While Brigade 166 from Misrata, assigned by the Tripoli-based chief-of-staff, took positions on the outskirts of Sirte to contain ISIS expansion in the area in February, a delegation from Misrata engaged a dialogue with the terrorists holed up in Sirte. “We asked them to lay down their arms and hand over foreign fighters”, one of the delegation’s members told The Media Line. “We offered the protection of the Libyan fighters and also a safe return to their hometowns like Derna.”
But in mid-March, the Islamic State’s fighters came out of buildings they had occupied and set up checkpoints in downtown Sirte and on the outskirts of the city, forcing the Misrata fighters to retreat to 10 miles west of the city.
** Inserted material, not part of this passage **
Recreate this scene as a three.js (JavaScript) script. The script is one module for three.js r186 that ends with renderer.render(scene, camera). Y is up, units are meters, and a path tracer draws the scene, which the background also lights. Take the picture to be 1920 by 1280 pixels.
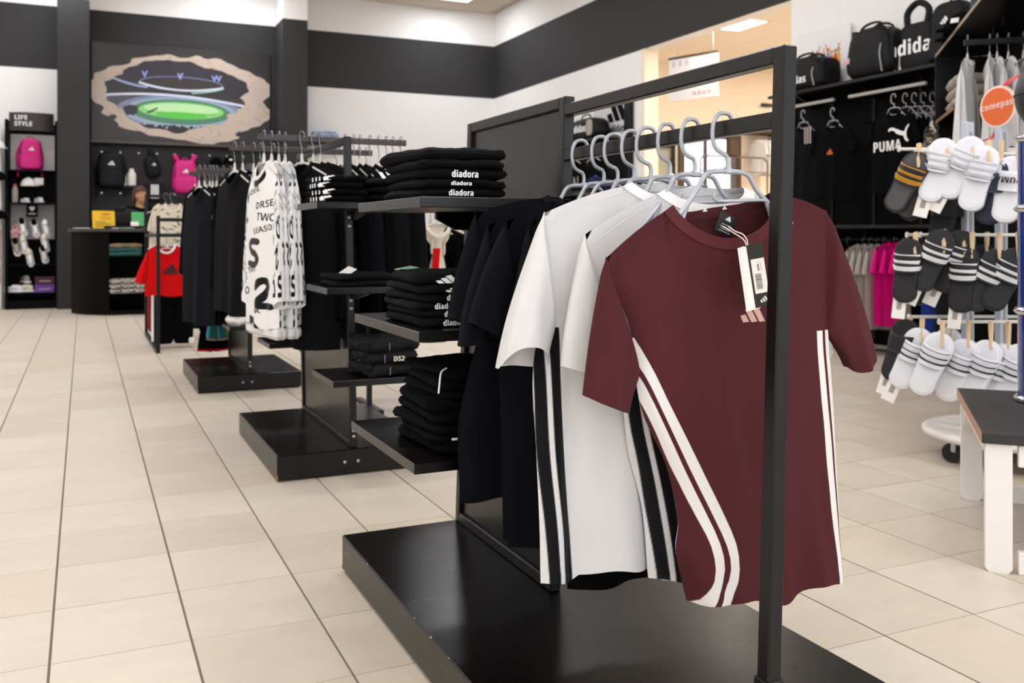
import * as THREE from 'three';
import { TextGeometry } from 'three/addons/geometries/TextGeometry.js';
import { FontLoader } from 'three/addons/loaders/FontLoader.js';
import { mergeGeometries, mergeVertices, toCreasedNormals } from 'three/addons/utils/BufferGeometryUtils.js';
import { MarchingCubes } from 'three/addons/objects/MarchingCubes.js';
import { RectAreaLightUniformsLib } from 'three/addons/lights/RectAreaLightUniformsLib.js';

// ---------- camera, sky, light, exposure ----------
const EYE = 1.06, HEAD = 24.634 * Math.PI / 180, FOCAL = 1752, HORIZON = 441;
const scene = new THREE.Scene();
const camera = new THREE.PerspectiveCamera(2 * Math.atan(640 / FOCAL) * 180 / Math.PI, 1.5, 0.1, 80);
camera.position.set(0, EYE, 0);
camera.rotation.y = -HEAD;
camera.setViewOffset(1920, 1280, 0, 640 - HORIZON, 1920, 1280);
camera.focus = 2.0; camera.userData.fStop = 5.6;
scene.background = new THREE.Color(0.92, 0.97, 1.05);
scene.backgroundIntensity = 1.7;
const PANEL = 13, SIDE_PANEL = 24;
const renderer = new THREE.WebGLRenderer({ antialias: true });
renderer.toneMapping = THREE.LinearToneMapping;
renderer.toneMappingExposure = 1.9;
renderer.shadowMap.enabled = true;
RectAreaLightUniformsLib.init();

// ---------- helpers ----------
let seed = 7;
const rnd = () => { seed = (seed * 1664525 + 1013904223) >>> 0; return seed / 4294967296; };
const rr = (a, b) => a + (b - a) * rnd();
const lerp = (a, b, t) => a + (b - a) * t, clamp = (x, a = 0, b = 1) => Math.min(b, Math.max(a, x));
const V = (x, y, z) => new THREE.Vector3(x, y, z);
const smooth = (t) => { t = clamp(t); return t * t * (3 - 2 * t); };
const W = (a, h, z) => new THREE.Vector3(a, h, -z);            // right, up, metres ahead along the shop
const font = await new FontLoader().loadAsync('fonts/droid/droid_sans_bold.typeface.json');
const taken = {};
function numbered(n) { const k = taken[n] = (taken[n] ?? -1) + 1; return k ? n + '_' + String(k).padStart(3, '0') : n; }
function sh(m) { m.castShadow = true; m.receiveShadow = true; return m; }
function part(name, geo, mat, parent) { const m = sh(new THREE.Mesh(geo, mat)); m.name = name; parent.add(m); return m; }
function thing(name, label, category, pos = V(0, 0, 0), turn = 0, group) {
  const o = new THREE.Group(); o.name = numbered(name); o.position.copy(pos); o.rotation.y = turn;
  o.userData = { label, category }; if (group) o.userData.group = group; scene.add(o); return o;
}
function struct(name, geo, mat) { const m = sh(new THREE.Mesh(geo, mat)); m.name = name; m.userData.kind = 'structure'; scene.add(m); return m; }
function structGroup(name) { const o = new THREE.Group(); o.name = name; o.userData.kind = 'structure'; scene.add(o); return o; }
function copy(o, label, pos, turn) {
  const c = o.clone(); c.name = numbered(o.name.replace(/_\d{3}$/, '')); scene.add(c); c.userData = { ...o.userData };
  if (label) c.userData.label = label; if (pos) c.position.copy(pos); if (turn !== undefined) c.rotation.y = turn; return c;
}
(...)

In the first exchange of fire between rival forces 19 men were killed — 17 ISIS fighters and two men of Misrata.
The Brigade 166 then announced the start of the military operation against ISIS, urging civilians to leave the city. Only a few dozen families riding in overloaded cars passed by the Misrati checkpoint west of Sirte, where dozens of young fighters rushed to support of Misrata Brigade 166. “The time for dialogue is over,” said a member of the delegation. “Now the problem will be solved by force.”
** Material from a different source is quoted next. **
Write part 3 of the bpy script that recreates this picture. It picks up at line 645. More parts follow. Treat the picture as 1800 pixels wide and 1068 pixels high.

The tension remains very high and the authorities have declared a night curfew. First, a car bomb exploded last week in the compound of Brigade 166 in Misrata, killing two men. Although the city boasts eighty-thousand fighters according to the local security sources, Misrata is engaged on several front lines across the country and its resources are diluted. In the west, a number of Misrati fighters participating the coalition Fajr Libya are deployed near the military airbase of Watiya against the forces of Zintan and their ally Haftar. In the south, some belonging to the Third Force assigned to protect the oil fields are in the desert to oversee them.
East of Misrata, the situation for Sharooq forces is even worse as they count three frontlines in less than 120 miles.
Misrati fighters deployed in Ben Jawad are under threat of the federalists led by Ibrahim Jathran on the eastern side and ISIS combatants scattered between Noufliya and Sirte, while General Haftar’s aerial bombardments intimidate from above.
However, the killing of the ten boys in Ben Jawad has suddenly exhausted the patience of Misrata. “They might be ISIS fighters or Qaddafi regime followers, [but] they all slaughter people so they are terrorists. And we will kill them all,” declared a member of the security operation room in Misrata.